**Stated problem**
Repeat the material below word for word and leave out all pictures.

**Records supplied**
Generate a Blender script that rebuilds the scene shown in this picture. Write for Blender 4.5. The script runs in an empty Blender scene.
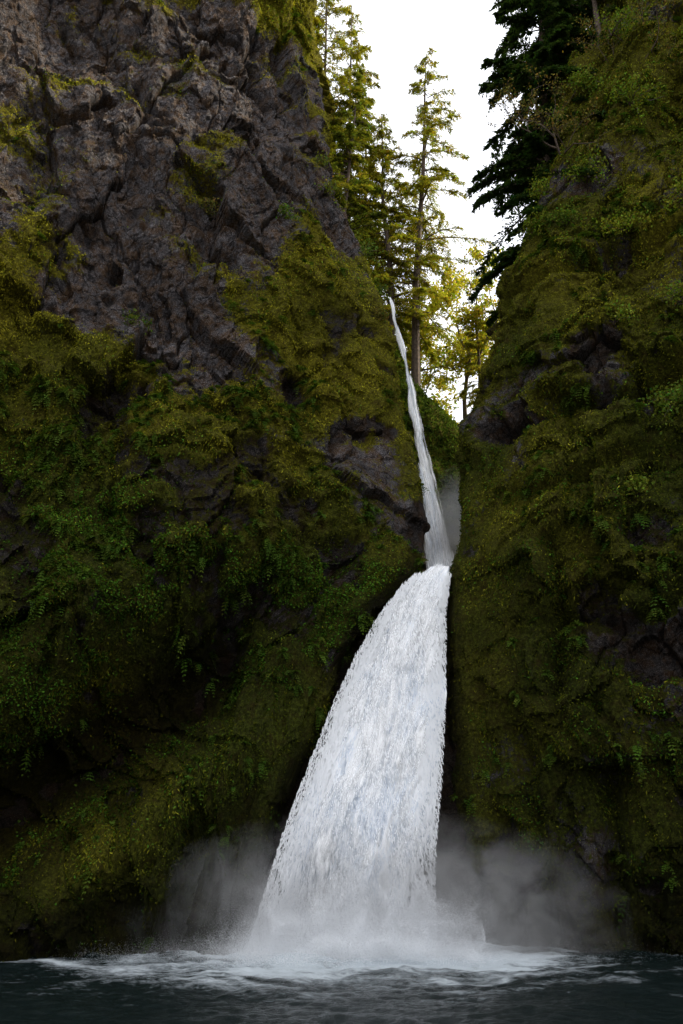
import bpy, math, numpy as np
rng=np.random.default_rng(7)
scene=bpy.context.scene
# ------------------------------------------------------------ noise
def _h(x,y,z,seed):
    with np.errstate(over='ignore'):
        h=(x.astype(np.int64).astype(np.uint32)*np.uint32(374761393)+y.astype(np.int64).astype(np.uint32)*np.uint32(668265263)
           +z.astype(np.int64).astype(np.uint32)*np.uint32(2246822519)+np.uint32((seed*3266489917)&0xffffffff))
        h=(h^(h>>np.uint32(13)))*np.uint32(1274126177)
        h=(h^(h>>np.uint32(15)))*np.uint32(2654435761)
        h=h^(h>>np.uint32(16))
    return h.astype(np.float64)/4294967295.0
def vn(x,y,z,seed=0):
    xi=np.floor(x);yi=np.floor(y);zi=np.floor(z)
    fx=x-xi;fy=y-yi;fz=z-zi
    fx=fx*fx*(3-2*fx);fy=fy*fy*(3-2*fy);fz=fz*fz*(3-2*fz)
    r=0
    for a in (0,1):
        wx=fx if a else 1-fx
        for b in (0,1):
            wy=fy if b else 1-fy
            for c in (0,1):
                wz=fz if c else 1-fz
                r=r+wx*wy*wz*_h(xi+a,yi+b,zi+c,seed)
    return r*2-1
def fbm(x,y,z,o=4,seed=0,g=0.5):
    r=0;a=1;t=0
    for i in range(o):
        r=r+a*vn(x*2**i+i*17.3,y*2**i+i*5.1,z*2**i-i*9.7,seed+i);t+=a;a*=g
    return r/t*1.6
def worley(u,v,seed=0):
    ui=np.floor(u);vi=np.floor(v)
    f1=np.full(u.shape,9.);f2=np.full(u.shape,9.);val=np.zeros(u.shape)
    zz=np.zeros(u.shape)
    for a in (-1,0,1):
        for b in (-1,0,1):
            cu=ui+a;cv=vi+b
            hx=_h(cu,cv,zz,seed);hy=_h(cu,cv,zz+1,seed);h1=_h(cu,cv,zz+2,seed);h2=_h(cu,cv,zz+3,seed);h3=_h(cu,cv,zz+4,seed)
            du=u-(cu+hx);dv=v-(cv+hy)
            d=np.sqrt(du*du+dv*dv)
            nv=(h1-.5)*2+du*(h2-.5)*2.4+dv*(h3-.5)*2.4
            near=d<f1
            f2=np.where(near,f1,np.minimum(f2,d))
            val=np.where(near,nv,val)
            f1=np.where(near,d,f1)
    return f1,f2,val
def sm(x,a,b):
    t=np.clip((x-a)/(b-a),0,1);return t*t*(3-2*t)
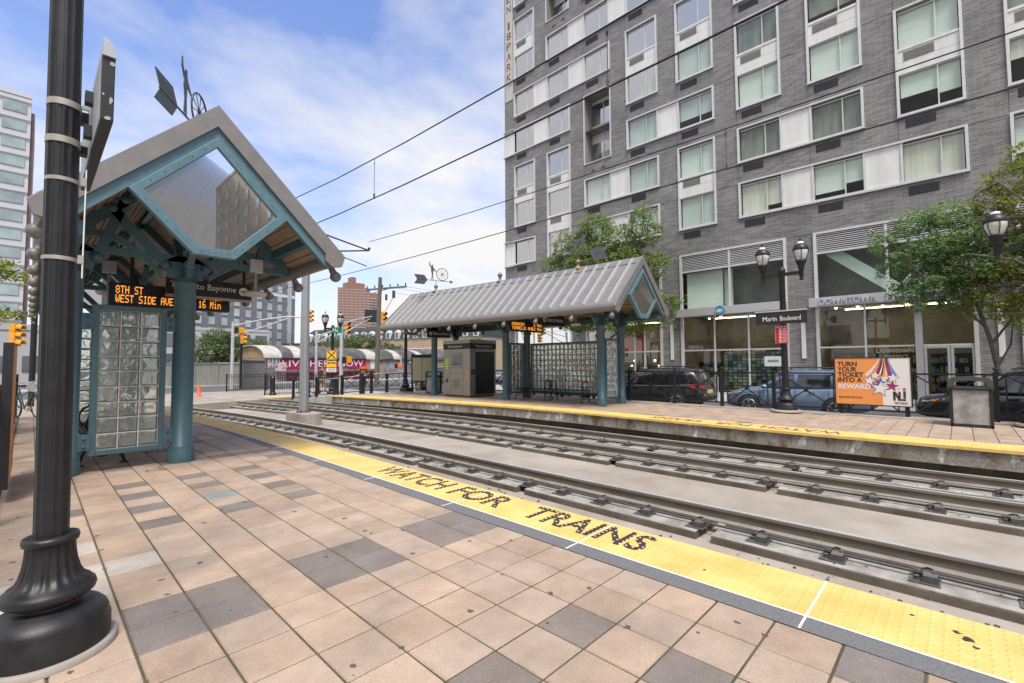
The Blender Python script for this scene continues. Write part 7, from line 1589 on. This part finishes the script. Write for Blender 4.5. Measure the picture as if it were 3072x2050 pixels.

**Expected answer**
Generate a Blender script that rebuilds the scene shown in this picture. Write for Blender 4.5. The script runs in an empty Blender scene.
import bpy, math, numpy as np
rng=np.random.default_rng(7)
scene=bpy.context.scene
# ------------------------------------------------------------ noise
def _h(x,y,z,seed):
    with np.errstate(over='ignore'):
        h=(x.astype(np.int64).astype(np.uint32)*np.uint32(374761393)+y.astype(np.int64).astype(np.uint32)*np.uint32(668265263)
           +z.astype(np.int64).astype(np.uint32)*np.uint32(2246822519)+np.uint32((seed*3266489917)&0xffffffff))
        h=(h^(h>>np.uint32(13)))*np.uint32(1274126177)
        h=(h^(h>>np.uint32(15)))*np.uint32(2654435761)
        h=h^(h>>np.uint32(16))
    return h.astype(np.float64)/4294967295.0
def vn(x,y,z,seed=0):
    xi=np.floor(x);yi=np.floor(y);zi=np.floor(z)
    fx=x-xi;fy=y-yi;fz=z-zi
    fx=fx*fx*(3-2*fx);fy=fy*fy*(3-2*fy);fz=fz*fz*(3-2*fz)
    r=0
    for a in (0,1):
        wx=fx if a else 1-fx
        for b in (0,1):
            wy=fy if b else 1-fy
            for c in (0,1):
                wz=fz if c else 1-fz
                r=r+wx*wy*wz*_h(xi+a,yi+b,zi+c,seed)
    return r*2-1
def fbm(x,y,z,o=4,seed=0,g=0.5):
    r=0;a=1;t=0
    for i in range(o):
        r=r+a*vn(x*2**i+i*17.3,y*2**i+i*5.1,z*2**i-i*9.7,seed+i);t+=a;a*=g
    return r/t*1.6
def worley(u,v,seed=0):
    ui=np.floor(u);vi=np.floor(v)
    f1=np.full(u.shape,9.);f2=np.full(u.shape,9.);val=np.zeros(u.shape)
    zz=np.zeros(u.shape)
    for a in (-1,0,1):
        for b in (-1,0,1):
            cu=ui+a;cv=vi+b
            hx=_h(cu,cv,zz,seed);hy=_h(cu,cv,zz+1,seed);h1=_h(cu,cv,zz+2,seed);h2=_h(cu,cv,zz+3,seed);h3=_h(cu,cv,zz+4,seed)
            du=u-(cu+hx);dv=v-(cv+hy)
            d=np.sqrt(du*du+dv*dv)
            nv=(h1-.5)*2+du*(h2-.5)*2.4+dv*(h3-.5)*2.4
            near=d<f1
            f2=np.where(near,f1,np.minimum(f2,d))
            val=np.where(near,nv,val)
            f1=np.where(near,d,f1)
    return f1,f2,val
def sm(x,a,b):
    t=np.clip((x-a)/(b-a),0,1);return t*t*(3-2*t)
The Blender Python script for this scene continues. Write part 7, from line 1589 on. This part finishes the script. Write for Blender 4.5. Measure the picture as if it were 3072x2050 pixels.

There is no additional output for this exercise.